* _The records_:

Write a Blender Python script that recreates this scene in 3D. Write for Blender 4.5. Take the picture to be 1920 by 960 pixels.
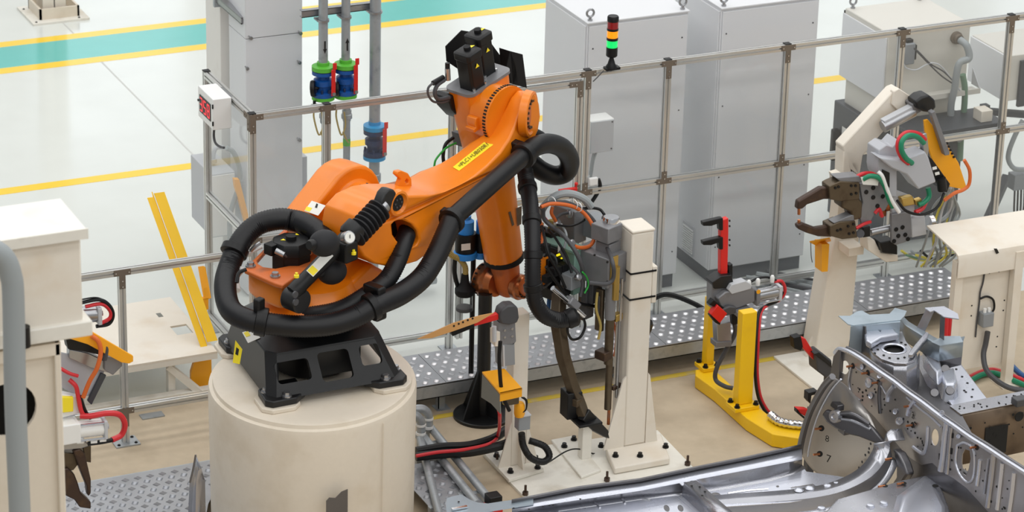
import bpy, bmesh, math, random
from mathutils import Vector, Matrix
from mathutils.geometry import tessellate_polygon
random.seed(7)
V = Vector
for o in list(bpy.data.objects): bpy.data.objects.remove(o)
SC = bpy.context.scene
COL = SC.collection

# ------------------------------------------------------------------ camera
FPX = 5970.0
YAW, PIT, ROL = math.radians(25.0), math.radians(22.75), math.radians(1.468)
CAM = V((-6.951051, -19.144545, 9.5088))
FW = V((math.sin(YAW)*math.cos(PIT), math.cos(YAW)*math.cos(PIT), -math.sin(PIT)))
_r = V((math.cos(YAW), -math.sin(YAW), 0)); _u = _r.cross(FW)
CR = math.cos(ROL)*_r + math.sin(ROL)*_u
CU = -math.sin(ROL)*_r + math.cos(ROL)*_u
cd = bpy.data.cameras.new('camera'); cam = bpy.data.objects.new('camera', cd); COL.objects.link(cam)
cd.sensor_fit = 'HORIZONTAL'; cd.sensor_width = 36.0; cd.lens = FPX/1920*36
cd.clip_start = 0.5; cd.clip_end = 200
M3 = Matrix((CR, CU, -FW)).transposed()
cam.matrix_world = Matrix.Translation(CAM) @ M3.to_4x4()
cd.dof.use_dof = True; cd.dof.focus_distance = 20.3; cd.dof.aperture_fstop = 4.0
SC.camera = cam

# ------------------------------------------------------------------ world, lamps, exposure
W = bpy.data.worlds.new('hall_light'); SC.world = W; W.use_nodes = True
bg = W.node_tree.nodes['Background']; bg.inputs[0].default_value = (0.93, 0.97, 1.0, 1); bg.inputs[1].default_value = 0.72
SC.view_settings.view_transform = 'Standard'; SC.view_settings.look = 'None'
SC.view_settings.gamma = 1.0; SC.view_settings.use_curve_mapping = False
SC.view_settings.exposure = -0.8
def hall_lamp(x, y, z, sx, sy, p):
    l = bpy.data.lights.new('ceiling_lamp_row', 'AREA'); l.shape = 'RECTANGLE'; l.size = sx; l.size_y = sy
    l.energy = p; l.color = (1.0, 0.985, 0.955)
    o = bpy.data.objects.new('ceiling_lamp_row', l); COL.objects.link(o); o.location = (x, y, z)
for yy in (-27, -21.5, -16, -10.5, -5, 0.5, 6, 11.5, 17): hall_lamp(3, yy, 12.0, 26, 2.2, 1000)

# ------------------------------------------------------------------ places in the hall
def ray(px, py): return FW + CR*((px-960)/FPX) - CU*((py-480)/FPX)
def at(px, py, z=None, x=None, y=None):
    d = ray(px, py)
    if z is not None: t = (z-CAM.z)/d.z
    elif x is not None: t = (x-CAM.x)/d.x
    else: t = (y-CAM.y)/d.y
    return CAM + d*t
def on(px, py, p, n):
    d = ray(px, py); return CAM + d*((V(p)-CAM).dot(n)/d.dot(n))
X, Y, Z = V((1,0,0)), V((0,1,0)), V((0,0,1))

# ------------------------------------------------------------------ materials
MATS = {}
def lin(c): return tuple(((v/255+0.055)/1.055)**2.4 if v/255 > 0.04045 else v/255/12.92 for v in c)
def mat(name, rgb, rough=0.5, metal=0.0, dirt=None, dscale=4.0, damt=0.5, grain=0.0, gscale=60, coat=0.0, rvar=0.0, bump=0.0, bscale=80, emit=0.0, spec=0.5):
    m = bpy.data.materials.new(name); m.use_nodes = True; nt = m.node_tree; b = nt.nodes['Principled BSDF']
    c = lin(rgb)+(1,)
    b.inputs['Base Color'].default_value = c; b.inputs['Roughness'].default_value = rough; b.inputs['Metallic'].default_value = metal
    b.inputs['Specular IOR Level'].default_value = spec
    if coat: b.inputs['Coat Weight'].default_value = coat; b.inputs['Coat Roughness'].default_value = 0.12
    if emit: b.inputs['Emission Color'].default_value = c; b.inputs['Emission Strength'].default_value = emit
    tc = nt.nodes.new('ShaderNodeTexCoord')
    def noise(s, det=5):
        n = nt.nodes.new('ShaderNodeTexNoise'); n.inputs['Scale'].default_value = s; n.inputs['Detail'].default_value = det
        nt.links.new(tc.outputs['Object'], n.inputs['Vector']); return n
    src = None
    if dirt:
        n = noise(dscale); r = nt.nodes.new('ShaderNodeValToRGB'); r.color_ramp.elements[0].position = 0.52; r.color_ramp.elements[1].position = 0.78
        r.color_ramp.elements[0].color = (0,0,0,1); r.color_ramp.elements[1].color = (damt,)*3+(1,)
        nt.links.new(n.outputs[0], r.inputs[0])
        mx = nt.nodes.new('ShaderNodeMixRGB'); mx.inputs[1].default_value = c; mx.inputs[2].default_value = lin(dirt)+(1,)
        nt.links.new(r.outputs[0], mx.inputs[0]); src = mx.outputs[0]
    if grain:
        n = noise(gscale, 3); mp = nt.nodes.new('ShaderNodeMapRange'); mp.inputs[3].default_value = 1-grain; mp.inputs[4].default_value = 1+grain
        nt.links.new(n.outputs[0], mp.inputs[0])
        mx = nt.nodes.new('ShaderNodeMixRGB'); mx.blend_type = 'MULTIPLY'; mx.inputs[0].default_value = 1
        if src: nt.links.new(src, mx.inputs[1])
        else: mx.inputs[1].default_value = c
        nt.links.new(mp.outputs[0], mx.inputs[2]); src = mx.outputs[0]
    if src: nt.links.new(src, b.inputs['Base Color'])
    if rvar:
        n = noise(dscale*1.7); mp = nt.nodes.new('ShaderNodeMapRange'); mp.inputs[3].default_value = max(0.03, rough-rvar); mp.inputs[4].default_value = rough+rvar
        nt.links.new(n.outputs[0], mp.inputs[0]); nt.links.new(mp.outputs[0], b.inputs['Roughness'])
    if bump:
        n = noise(bscale, 2); bm = nt.nodes.new('ShaderNodeBump'); bm.inputs['Strength'].default_value = bump; bm.inputs['Distance'].default_value = 0.01
        nt.links.new(n.outputs[0], bm.inputs['Height']); nt.links.new(bm.outputs[0], b.inputs['Normal'])
    MATS[name] = m; return m
mat('epoxy', (217,220,215), 0.15, dirt=(205,208,203), dscale=0.8, damt=0.5, grain=0.03, gscale=3, rvar=0.07, bump=0.015, bscale=6)
mat('concrete', (188,172,148), 0.7, dirt=(150,132,108), dscale=1.6, damt=0.75, grain=0.10, gscale=14, bump=0.1)
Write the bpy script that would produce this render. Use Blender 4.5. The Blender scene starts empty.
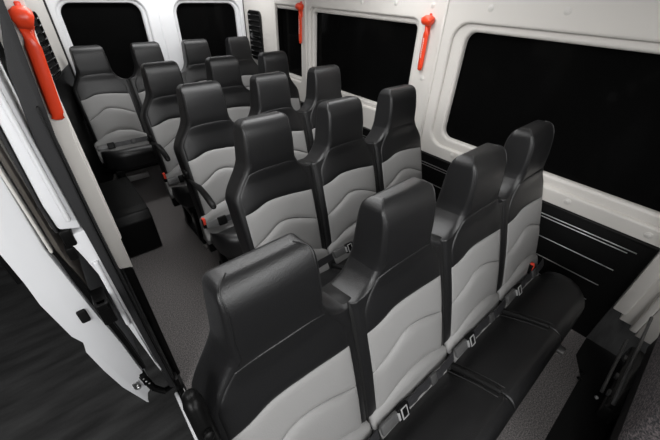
import bpy, bmesh, math, random
from mathutils import Vector, Matrix
random.seed(7)
sc = bpy.context.scene
col = sc.collection
PI = math.pi

# ------------------------------------------------------------------ helpers
def link(o, parent=None):
    col.objects.link(o)
    if parent is not None:
        o.parent = parent
    return o

def tag(o, label=None, cat=None, group=None, kind=None):
    if label: o['label'] = label
    if cat: o['category'] = cat
    if group: o['group'] = group
    if kind: o['kind'] = kind
    return o

def empty(name, loc=(0, 0, 0), rz=0.0):
    o = bpy.data.objects.new(name, None)
    o.empty_display_size = .1
    o.location = loc
    o.rotation_euler = (0, 0, rz)
    return link(o)

def mesh_from_bm(name, bm, mats, smooth=True):
    bmesh.ops.recalc_face_normals(bm, faces=bm.faces[:])
    me = bpy.data.meshes.new(name)
    bm.to_mesh(me); bm.free()
    for m in (mats if isinstance(mats, (list, tuple)) else [mats]):
        me.materials.append(m)
    for p in me.polygons:
        p.use_smooth = smooth
    return me

def obj(name, me, parent=None, loc=(0, 0, 0)):
    o = bpy.data.objects.new(name, me)
    o.location = loc
    return link(o, parent)

def sharpen(me, deg=35):
    me.set_sharp_from_angle(angle=math.radians(deg))
    return me

def box(bm, c, s, r=0.0, seg=2, rot=None, mi=0):
    """a bevelled box added to bm: centre, full size, bevel radius"""
    ret = bmesh.ops.create_cube(bm, size=1.0)
    vs = ret['verts']
    bmesh.ops.scale(bm, vec=Vector(s), verts=vs)
    fs = list({f for v in vs for f in v.link_faces})
    if r > 0:
        es = list({e for v in vs for e in v.link_edges})
        res = bmesh.ops.bevel(bm, geom=es, offset=r, segments=seg, profile=.5, affect='EDGES')
        vs = list({v for f in res['faces'] for v in f.verts} | {v for v in vs if v.is_valid})
        fs = list({f for v in vs for f in v.link_faces})
    if rot is not None:
        bmesh.ops.rotate(bm, cent=(0, 0, 0), matrix=rot, verts=vs)
    bmesh.ops.translate(bm, vec=Vector(c), verts=vs)
    for f in fs: f.material_index = mi
    return vs

def boxmesh(name, mat, *boxes):
    bm = bmesh.new()
    for b in boxes:
        box(bm, *b[:2], **(b[2] if len(b) > 2 else {}))
    return sharpen(mesh_from_bm(name, bm, mat))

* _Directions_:
Using the entries above, write out exactly the lines from the one with "Write the bpy" through the one with "PI = math.pi", ends included. Leave out any pictures.

* _Output of the task_:
Write the bpy script that would produce this render. Use Blender 4.5. The Blender scene starts empty.
import bpy, bmesh, math, random
from mathutils import Vector, Matrix
random.seed(7)
sc = bpy.context.scene
col = sc.collection
PI = math.pi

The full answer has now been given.